I’d prefer to let my plays speak for themselves but if you would like to know a little about me and also what influences me as a playwright then please keep reading.

I’m usually the last guy to leave the party. I’ve been alone in the water with a shark twice and still have all my fingers and toes. I was the lookout on an ice-breaker the night we smashed into an iceberg in the fog and punched a huge hole into the ship’s bow. It took me four years in the seminary to realize that God was somewhere else and since then every time I think I’ve found him he somehow slips away.  But I’m still looking for inspiration and I sometimes find it when I’m writing.

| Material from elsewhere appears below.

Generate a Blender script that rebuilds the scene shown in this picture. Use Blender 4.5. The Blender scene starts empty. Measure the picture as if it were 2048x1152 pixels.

My plays are never about me yet I find bits and pieces of me and people I’ve met in every play I write. The characters in my plays are never really strangers to me. As I write I simply get to know them better. Sometimes they make me laugh out loud and sometimes they bring me to tears because I know their pain. My past acting experience allows me to be a very loud writer as I tend to vocalize dialogue as I write. The truly wonderful, strange, and odd thing about having severe Attention Deficit Disorder and being a playwright is that writing causes me to hyperfocus on the story I am creating and nothing else around me seems to exist for sometimes as long as a 15 hour stretch. The closest all-consuming thing that I can compare it to is the Native American sweat lodges that I have participated in. For me, writing is a form of prayer. I don’t know how else to explain it. I write for myself but the audience is never far from my thoughts. I want to give them a theatrical experience that leads them to tears and often to laughter. But in all of my plays I want to give the audience something wonderful that they will remember long after they’ve left the theatre.